Abstract
We set up a static model of electricity provision in which delivery to consumers is only imperfectly reliable. Blackouts can be either rolling or systemic; in both cases a price cap has to be imposed on the wholesale market. We characterize optimal allocations and we show that for any given value of the price cap on the wholesale market, one can decentralize these allocations thanks to two types of regulatory instruments: a retail tax, and capacity subsidies. Some properties follow. If demand is affected by multiplicative shocks only, capacity subsidies are exactly financed by the revenues from the retail tax. If moreover the distribution of systemic blackouts is exogenous, a price cap is sufficient, provided it is set at the value of lost load.
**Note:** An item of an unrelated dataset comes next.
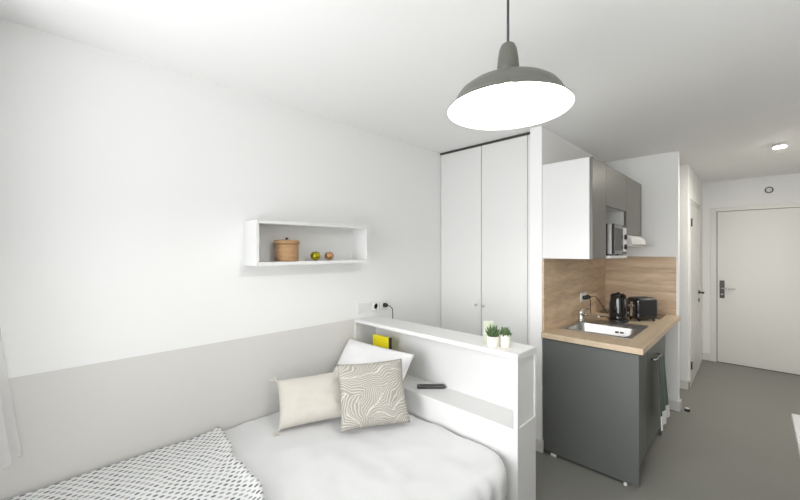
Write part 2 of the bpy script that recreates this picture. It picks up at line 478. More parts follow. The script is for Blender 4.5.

In all other cases, all instruments are needed, and capacity subsidies need to be differentiated, based on the correlation between available capacity and its social value.
Keywords
Electricity; Reliability; Renewables; Climate Change;
JEL codes
- D24: Production • Cost • Capital • Capital, Total Factor, and Multifactor Productivity • Capacity
- Q41: Demand and Supply • Prices
- Q42: Alternative Energy Sources
- Q48: Government Policy
Reference
Catherine Bobtcheff, Philippe De Donder, and François Salanié, “Optimal Regulation of Electricity Provision with Rolling and Systemic Blackouts”, TSE Working Paper, n. 24-1555, July 2024.